From Freedom to Tinker, Andrew Appel: Security against Election Hacking – Part 1: Software Independence <read>
We have heard a lot lately about the vulnerabilities of our elections to hacking. Both cyberhacking and unsophisticated insider attacks. Andrew Appel describes some common sense approaches to detect and deter error and fraud in our elections, covering three major vulnerabilities:
- Incorrect or unavailable poolbooks.
- Voting machines
- Accumulation of results across polling places and jurisdictions
Any of these computers could be hacked. What defenses do we have? Could we seal off the internet so the Russians can’t hack us? Clearly not; and anyway, maybe the hacker isn’t the Russians—what if it’s someone in your opponent’s political party? What if it’s a rogue election administrator?
The best defenses are ways to audit the election and count the votes outside of, independent of the hackable computers…
So the good news is: our election system has many checks and balances so we don’t have to trust the hackable computers to tell us who won. The biggest weaknesses are DRE paperless touchscreen voting machines used in a few states, which are completely unacceptable; and possible problems with electronic pollbooks.
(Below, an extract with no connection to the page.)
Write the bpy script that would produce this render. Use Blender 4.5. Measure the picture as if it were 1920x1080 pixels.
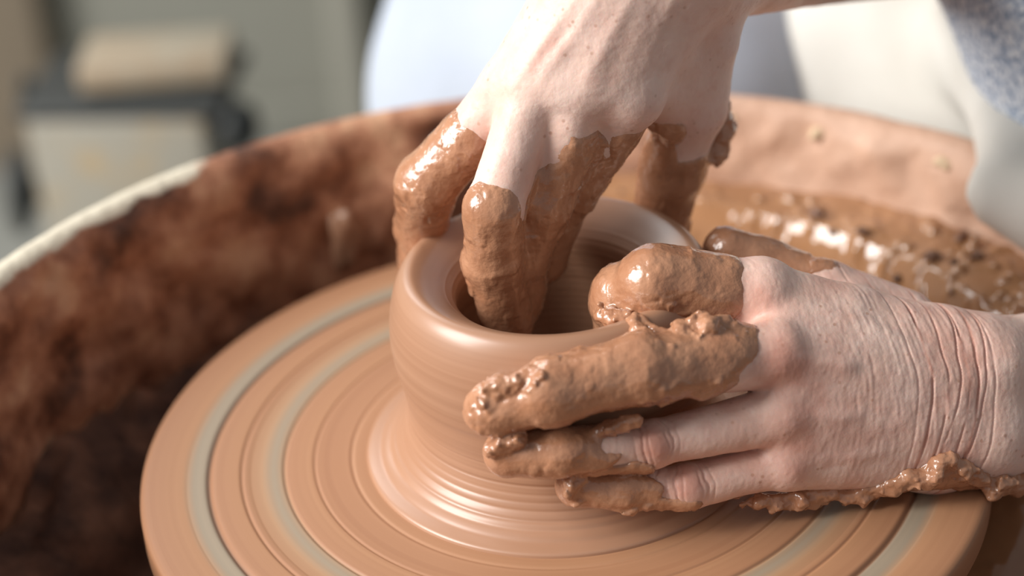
import bpy, bmesh, math, random
import numpy as np
from mathutils import Matrix, Vector

for o in list(bpy.data.objects):
    bpy.data.objects.remove(o)
S = bpy.context.scene
COL = S.collection

# ------------------------------------------------------------------ camera, world, light, exposure
cd = bpy.data.cameras.new('camera')
cam = bpy.data.objects.new('camera', cd)
COL.objects.link(cam)
cam.matrix_world = Matrix(((0.997975, 0.06055704, 0.0194614, 0.0),
                           (-0.01355462, 0.50140155, -0.86510852, -0.74371858),
                           (-0.06214639, 0.86309289, 0.50120704, 0.50683594),
                           (0, 0, 0, 1)))
cd.sensor_width = 36.0
cd.lens = 73.84
cd.clip_start = 0.01
cd.clip_end = 50
cd.dof.use_dof = True
cd.dof.focus_distance = 0.828
cd.dof.aperture_fstop = 3.2
cd.dof.aperture_blades = 0
S.camera = cam

w = bpy.data.worlds.new('world')
S.world = w
w.use_nodes = True
bg = w.node_tree.nodes['Background']
bg.inputs[0].default_value = (0.93, 0.96, 1.0, 1)
bg.inputs[1].default_value = 0.285


def area(name, loc, target, sx, sy, energy, color=(1, 1, 1)):
    ld = bpy.data.lights.new(name, 'AREA')
    ld.shape = 'RECTANGLE'
    ld.size = sx
    ld.size_y = sy
    ld.energy = energy
    ld.color = color
    lo = bpy.data.objects.new(name, ld)
    COL.objects.link(lo)
    lo.location = loc
    lo.rotation_euler = (Vector(target) - Vector(loc)).to_track_quat('-Z', 'Y').to_euler()
    return lo


area('window_daylight', (-1.8, -0.42, 1.25), (0.05, 0.0, 0.05), 1.1, 1.35, 97, (1.0, 0.985, 0.96))
area('back_window_daylight', (-0.85, 1.50, 1.15), (0.1, 0.1, 0.0), 0.8, 1.0, 15, (0.98, 0.99, 1.0))

S.view_settings.view_transform = 'Standard'
S.view_settings.look = 'None'
S.view_settings.exposure = 0.0
S.view_settings.gamma = 1.0
S.view_settings.use_curve_mapping = False


# ------------------------------------------------------------------ helpers: tags
def tag(o, label=None, cat=None, group=None, kind=None):
    if label: o['label'] = label
    if cat: o['category'] = cat
    if group: o['group'] = group
    if kind: o['kind'] = kind
    return o


def mesh_obj(name, verts, faces, mat=None, parent=None, smooth=True):
    me = bpy.data.meshes.new(name)
    verts = np.asarray(verts, dtype=np.float32)
    if isinstance(faces, np.ndarray):
        n, k = faces.shape
        me.vertices.add(len(verts))
        me.vertices.foreach_set('co', verts.ravel())
        me.loops.add(n * k)
        me.loops.foreach_set('vertex_index', faces.astype(np.int32).ravel())
        me.polygons.add(n)
        me.polygons.foreach_set('loop_start', np.arange(0, n * k, k, dtype=np.int32))
        me.update(calc_edges=True)
    else:
        me.from_pydata(verts.tolist(), [], faces)
        me.update()
    if smooth:
        me.polygons.foreach_set('use_smooth', np.ones(len(me.polygons), dtype=bool))
    if mat: me.materials.append(mat)
    o = bpy.data.objects.new(name, me)
    COL.objects.link(o)
    if parent: o.parent = parent
    return o


def empty(name, loc=(0, 0, 0)):
    o = bpy.data.objects.new(name, None)
    COL.objects.link(o)
    o.location = loc
    return o


def attr(o, name, vals):
    a = o.data.attributes.new(name, 'FLOAT', 'POINT')
    a.data.foreach_set('value', np.asarray(vals, dtype=np.float32))


# ------------------------------------------------------------------ helpers: noise and distance fields
def _hash(ix, iy, iz, seed):
    n = (ix * 374761393 + iy * 668265263 + iz * 1274126177 + seed * 1013904223) & 0xFFFFFFFF
    n = ((n ^ (n >> 13)) * 1274126177) & 0xFFFFFFFF
    n = (n ^ (n >> 16)) & 0xFFFF
    return n.astype(np.float32) / 32767.5 - 1.0


def vnoise(p, freq, seed=0):
    q = np.asarray(p, dtype=np.float64) * freq + 1000.0
    i = np.floor(q).astype(np.int64)
    f = (q - i).astype(np.float32)
    f = f * f * f * (f * (f * 6 - 15) + 10)
    ix, iy, iz = i[:, 0], i[:, 1], i[:, 2]
    fx, fy, fz = f[:, 0], f[:, 1], f[:, 2]
    r = 0
    for dx in (0, 1):
        for dy in (0, 1):
            for dz in (0, 1):
                wgt = (fx if dx else 1 - fx) * (fy if dy else 1 - fy) * (fz if dz else 1 - fz)
                r = r + wgt * _hash(ix + dx, iy + dy, iz + dz, seed)
    return r


def fbm(p, freq, octv=3, seed=0):
    r, a = 0, 1.0
    for k in range(octv):
        r = r + a * vnoise(p, freq * 2.03 ** k, seed + k * 17)
        a *= 0.5
    return r


def sstep(a, b, x):
    t = np.clip((x - a) / (b - a), 0, 1)
    return t * t * (3 - 2 * t)


def cone_d(p, a, b, ra, rb):
    a = np.asarray(a, dtype=np.float32); b = np.asarray(b, dtype=np.float32)
    ba = b - a
    L = float(ba @ ba) + 1e-12
    v = p - a
    h = np.clip((v @ ba) / L, 0, 1)
    d = v - h[..., None] * ba
    return np.sqrt((d * d).sum(-1)) - (ra + (rb - ra) * h)


def smin(a, b, k):
    if k <= 0: return np.minimum(a, b)
    h = np.maximum(k - np.abs(a - b), 0) / k
    return np.minimum(a, b) - h * h * h * k / 6.0


class Field:
    """A signed distance field on a regular grid, grown from tapered capsules."""
    def __init__(s, lo, hi, h, margin=0.014):
        s.lo = np.array(lo, dtype=np.float64)
        s.h = h
        s.n = np.ceil((np.array(hi) - s.lo) / h).astype(int) + 1
        s.margin = margin
        s.D = np.full(s.n, 0.05, dtype=np.float32)
        s.ax = [(s.lo[i] + h * np.arange(s.n[i])).astype(np.float32) for i in range(3)]

    def box(s, lo, hi, m):
        a = np.clip(np.floor((np.asarray(lo) - m - s.lo) / s.h).astype(int), 0, s.n)
        b = np.clip(np.ceil((np.asarray(hi) + m - s.lo) / s.h).astype(int) + 1, 0, s.n)
        return tuple(slice(i, j) for i, j in zip(a, b))

    def pts(s, sl):
        g = np.meshgrid(s.ax[0][sl[0]], s.ax[1][sl[1]], s.ax[2][sl[2]], indexing='ij')
        return np.stack(g, -1)

    def cone(s, a, b, ra, rb, k):
        a = np.asarray(a, float); b = np.asarray(b, float)
        r = max(ra, rb)
        sl = s.box(np.minimum(a, b) - r, np.maximum(a, b) + r, s.margin)
        if any(x.stop <= x.start for x in sl): return
        p = s.pts(sl)
        s.D[sl] = smin(s.D[sl], cone_d(p, a, b, ra, rb), k)

    def merge(s, other, k):
        s.D = smin(s.D, other.D, k)

    def sub(s):
        f = Field.__new__(Field)
        f.lo, f.h, f.n, f.margin, f.ax = s.lo, s.h, s.n, s.margin, s.ax
        f.D = np.full(s.n, 0.05, dtype=np.float32)
        return f

    def sample(s, p, arr=None):
        arr = s.D if arr is None else arr
        q = (np.asarray(p, float) - s.lo) / s.h
        i = np.clip(np.floor(q).astype(int), 0, s.n - 2)
        f = np.clip(q - i, 0, 1).astype(np.float32)
        r = 0
        for dx in (0, 1):
            for dy in (0, 1):
                for dz in (0, 1):
                    wgt = ((f[:, 0] if dx else 1 - f[:, 0]) * (f[:, 1] if dy else 1 - f[:, 1])
                           * (f[:, 2] if dz else 1 - f[:, 2]))
                    r = r + wgt * arr[i[:, 0] + dx, i[:, 1] + dy, i[:, 2] + dz]
        return r

    def grad(s, p, e=None, arr=None):
        e = e or s.h
        g = np.stack([s.sample(p + np.eye(3)[k] * e, arr) - s.sample(p - np.eye(3)[k] * e, arr) for k in range(3)], -1)
        return g / (np.linalg.norm(g, axis=1, keepdims=True) + 1e-12)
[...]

In this article I’ve discussed paper trails: pollbooks, paper ballots, and per-precinct result printouts. Election officials must work hard to assure the security of the paper trail: chain of custody of ballot boxes once the polls close, for example. And they must use the paper trails to audit the election, to protect against hacked computers (and other kinds of fraud, bugs, and accidental mistakes). Many states have laws requiring (for example) random audits of paper ballots; more states need such laws, and in all states the spirit of the laws must be followed as well as the letter.
Read the full, brief article to understand the details of Appel’s recommendations.
In addition to paying attention to all these recommendations, Connecticut needs to attend to improving our existing post-election audit transparency, the security of ballots, and consider adding formal measures along these lines for check off lists and results reporting.